◆ Brief
Beginning with the first line of the data below, reproduce every line unchanged, ending with the line that holds "PI = math.pi".

◆ Provided material
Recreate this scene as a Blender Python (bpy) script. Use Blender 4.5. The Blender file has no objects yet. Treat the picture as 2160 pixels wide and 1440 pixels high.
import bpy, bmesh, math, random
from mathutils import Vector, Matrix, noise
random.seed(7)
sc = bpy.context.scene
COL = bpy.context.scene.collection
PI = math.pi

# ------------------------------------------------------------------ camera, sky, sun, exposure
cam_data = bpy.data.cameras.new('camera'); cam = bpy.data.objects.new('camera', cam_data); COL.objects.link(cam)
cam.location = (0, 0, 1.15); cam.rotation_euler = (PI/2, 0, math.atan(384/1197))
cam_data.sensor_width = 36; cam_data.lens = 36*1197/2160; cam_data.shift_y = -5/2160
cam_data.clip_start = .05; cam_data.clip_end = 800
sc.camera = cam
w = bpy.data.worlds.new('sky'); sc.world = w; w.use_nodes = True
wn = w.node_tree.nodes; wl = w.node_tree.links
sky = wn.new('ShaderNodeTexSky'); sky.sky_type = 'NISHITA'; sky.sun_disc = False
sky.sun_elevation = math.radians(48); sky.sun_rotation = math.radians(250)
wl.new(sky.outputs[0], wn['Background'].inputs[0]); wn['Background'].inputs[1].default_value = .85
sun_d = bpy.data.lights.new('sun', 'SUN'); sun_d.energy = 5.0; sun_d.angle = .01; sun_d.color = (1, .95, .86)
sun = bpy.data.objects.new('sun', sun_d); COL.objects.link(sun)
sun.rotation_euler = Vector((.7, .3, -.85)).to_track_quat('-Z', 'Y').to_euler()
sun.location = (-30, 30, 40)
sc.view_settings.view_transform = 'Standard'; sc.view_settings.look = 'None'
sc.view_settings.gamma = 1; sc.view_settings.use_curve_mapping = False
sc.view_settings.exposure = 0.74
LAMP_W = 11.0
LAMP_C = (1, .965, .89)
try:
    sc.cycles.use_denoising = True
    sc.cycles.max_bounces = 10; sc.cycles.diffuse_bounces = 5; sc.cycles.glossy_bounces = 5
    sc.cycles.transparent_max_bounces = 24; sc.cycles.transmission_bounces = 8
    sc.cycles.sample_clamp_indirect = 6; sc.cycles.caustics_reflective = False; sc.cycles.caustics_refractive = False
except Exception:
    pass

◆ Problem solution
Recreate this scene as a Blender Python (bpy) script. Use Blender 4.5. The Blender file has no objects yet. Treat the picture as 2160 pixels wide and 1440 pixels high.
import bpy, bmesh, math, random
from mathutils import Vector, Matrix, noise
random.seed(7)
sc = bpy.context.scene
COL = bpy.context.scene.collection
PI = math.pi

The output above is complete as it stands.